Born with the pen name Wilhelm Apollinaris de Kostrowitzki in Rome in 1880, this illegitimate son of a Polish mother and mystery father (most likely an Italian army officer) was by no means French. In 1902, Wilhelm – having settled in Paris to immerse himself in the avant-garde movement – became Guillaume Apollinaire. Just like that, the Polish had vanished like his father, and Guillaume was an adopted Frenchman. Before he wrote a single line of poetry that would reshape French Literature, Apollinaire had already laid down the principles of his works through the reconstruction of his name, his identity and his nationality. His story is a microcosm of his Modernist Literature itself: refusing the old, natural order of 19th-century French Symbolism, and expanding on it to form new, current movements like cubism and surrealism.

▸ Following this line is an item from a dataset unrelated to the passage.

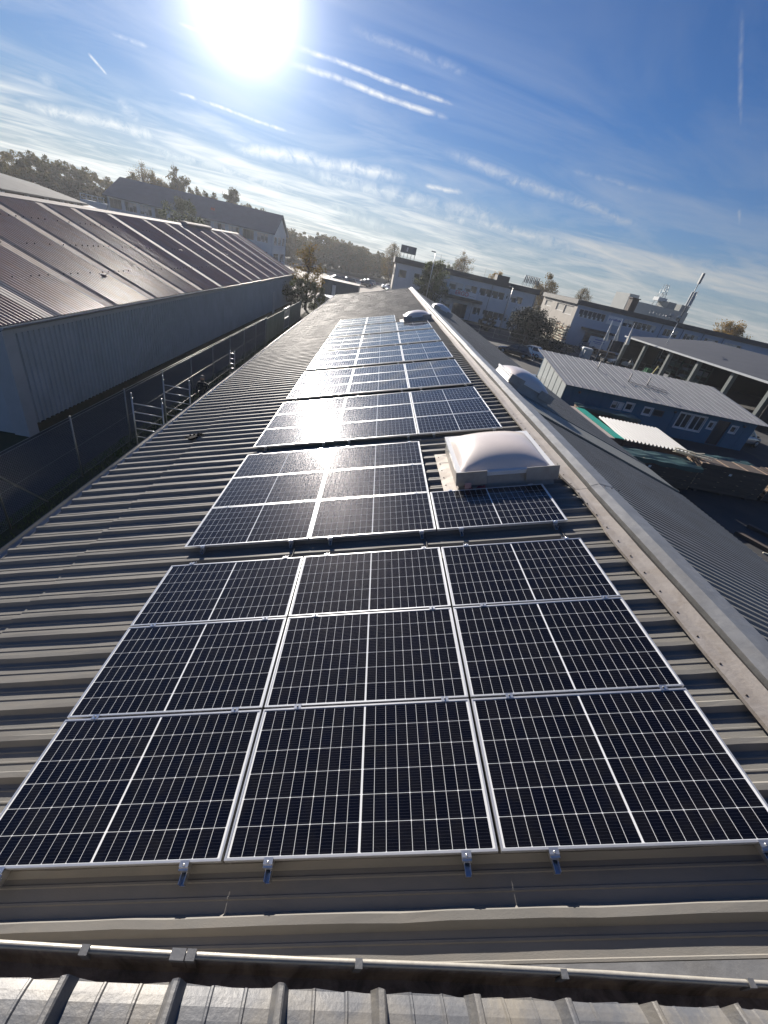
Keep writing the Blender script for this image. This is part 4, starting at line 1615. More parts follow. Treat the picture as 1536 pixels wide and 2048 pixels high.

‘Zone’, Apollinaire's first poem in his 1913 collection ‘Alcools’ immediately encapsulates the poet’s desire for his poetry to have a greater immediacy than any traditional, French literature can offer, correlating with the rapid technological and industrial advancement of the early 20th century. The first line “A la fin tu es las de ce monde ancien” (“in the end you are weary of this ancient world”) suggests a need for poetry to drive forward and evolve. Apollinaire uses switches frequently between ‘tu’ (you) and ‘je’ (I) throughout the poem, creating intimacy between himself and the reader, suggesting that it is not just Apollinaire who is tired of the formal, French alexandrine and poetry littered with restrictive punctuation, but Modernity itself. The monosyllabic nature of the line increases the sense of fatigue evoked by the words. Apollinaire’s subsequent references to buses, cars and trains further highlight a desire for onward movement while recognising the evolution of transport thanks to the Industrial Revolution. The total absence of punctuation in ‘Alcools’ was revolutionary in poetry. The deliberate decision to strip all verse of full stops, question marks and commas creates a flow of words, untrammelled by formal boundaries which forces the reader to contemplate different meanings of the text. Creating ambiguity in meaning is a key idea of Modernism. The loss of punctuation also increases the pace of the poem, correlating with the bustling nature of urban life in the early 1900s which Apollinaire alludes to in ‘Zone’ when walking through the busy streets of Paris crowded with workers.

Beyond ‘alcools’, Apollinaire’s regeneration of French poetry extended in his publication of ‘Calligrammes’ (1918). In this collection, Apollinaire took this rule-breaking of poetry further still – reformulating the text into visual shapes so that it could be simultaneously read and seen to enhance meaning by blurring the boundary between poetry and art. In Apollinaire’s “La Tour Eiffel” (“The Eiffel Tower”), the verse is purposely shaped to depict the famous monument as a structure of French defiance towards the Germans in World War One. The monument is described by the words which make up its image as ‘la langue eloquent’ (‘the eloquent tongue’) which sticks out towards the Germans to mock them. This emphasises the French’s pride over the Eiffel Tower and their technological and industrial superiority over Germany in The Great War. The visual element of Apollinaire’s poems in ‘Calligrammes’ is a technique within surrealism – a 20th-century movement which Apollinaire coined.

Apollinaire passed away on 9th November 1918, just two days before Armistice Day from the Spanish Flu, having been previously weakened from a German shrapnel wound to the temple while fighting on the front line for France – his adopted nation. Whilst he just missed out on experiencing the peace he fought so hard to achieve, there is no question that the exciting new world of French literature that he rebuilt lived on. Many figures across the avant-garde movement thrived having been inspired by Apollinaire, including André Breton, the ‘founder’ of the surrealist movement, and artist Pablo Picasso. Most importantly, Apollinaire taught that the standard norms (not just in literature but anywhere in society) are not always sufficient: they can be torn up, remade or refined to create immense success.